I must emphasize here that none of these things are criticisms; indeed, they are the entire point of the film. We are to remain as objective as Watkins is, so we can observe without emotional investment and see the barbaric truth of the situation. Since the focus is never on the characters, it is instead on the situation as a whole: the “Peace Games” as a cruelly-calculated political machine that acts as a microcosm for military force and global politics at large. The film is all about themes: themes of political power plays, grand-scale manipulations of public thought and opinion, the fallacy of common types of resistance, and wars themselves as means to greater ends of control – on both sides of the conflict. While the tensions in the film obviously draw from the Cold War, it remains just as relevant (at least) in today's far more murky and uncertain political climate.

An influential – but very underground – figure in indie filmmaking, Peter Watkins is known for his unique style of fictional films directed and shot like cinema-verité documentaries. His best-known works in this style are the excellent biopic Edvard Munch (1974), and his highly controversial and confrontational political parables The War Game (1965) and Punishment Park (1971). So powerful is his style that despite obviously being a fictional film, The War Game won the Best Documentary Oscar in 1967. The Gladiators is similarly constructed as a documentary: in this case, a behind-the-scenes document showing the truth of the Peace Games. The story is told through footage of the “games” paired with interviews with the fighters, supplemented with voice-over narration and on-screen data about the events unfolding. All of these devices serve to underscore Watkins' analytical approach to the material. While all of it may also make the film harder to swallow for many viewers, it is crucial for what he is trying to show.

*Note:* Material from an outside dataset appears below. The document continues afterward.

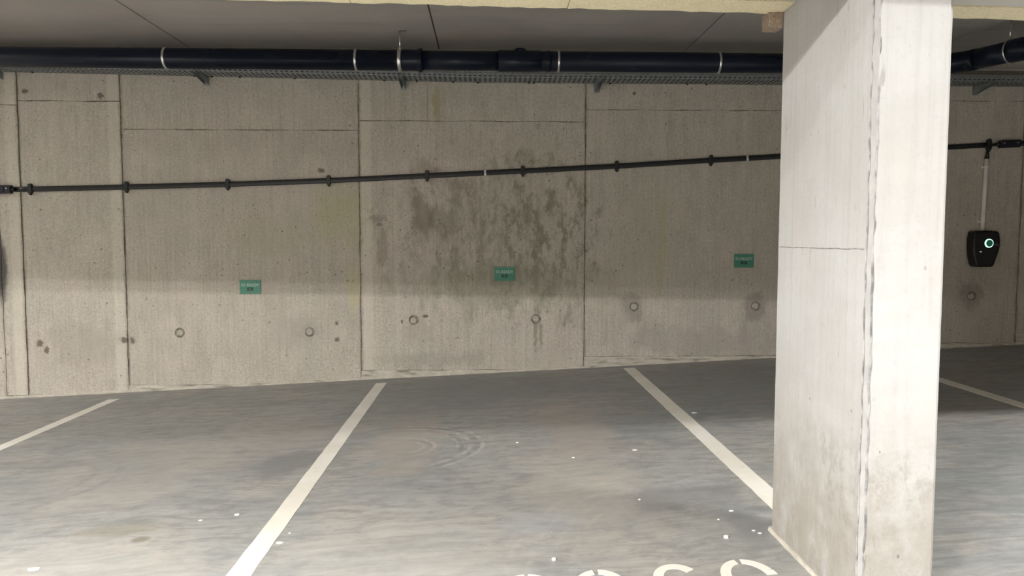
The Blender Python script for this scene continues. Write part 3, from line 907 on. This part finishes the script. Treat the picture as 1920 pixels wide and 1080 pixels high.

"Ummmmm....where's the button
for free pizza?!"
As underground as most of Peter Watkins' films have always been, The Gladiators has generally been more underground than most, receiving only very sparse distribution until recent years. After initially premiering at festivals and receiving some limited European theatrical runs, it largely disappeared until New Line Cinema acquired the American distribution rights in the mid-1970s. In a wildly misguided attempt to market the film as precisely the thing that it makes a point of not being, New Line tried to sell it as a dystopian sci-fi/thriller, cashing in on the success of films like Rollerball. The subsequent VHS release – which came out on the horror-focused Wizard Video, of all labels – repeated the same mistake. Needless to say, this bait-and-switch marketing ensured that the film never found its intended target audience, and it disappeared again for over twenty years. Thankfully, it finally found the right home on DVD, when the art-house label Project X Video launched The Peter Watkins Collection, which restored his entire major filmography. Unlike Punishment Park, it has yet to see any blu-ray release, but at least there is an excellent, restored disc available, allowing the film to find its audience at last.

With The Hunger Games: Mockingjay Part 1 freshly released on home media, this is the perfect time to rediscover Peter Watkins' The Gladiators. It certainly is not a film for everyone: it is a challenging, potentially difficult film, and its deliberate disinterest in character development and suspense will frustrate many viewers, but it simply is asking you to focus on the ideas rather than the story. While it will not provide (and does not want to provide) the entertainment that its Hollywood counterpart does, it does offer a philosophically and politically dense, intellectual look at the same concept. If that concept intrigues you, but you want something more cerebral than typical blockbuster movies, this may be just the film you are looking for. In addition, it now offers one seriously unique opportunity: how often do we get two films so outwardly similar, so but deeply different, that can act as such interesting counterpoints for one another?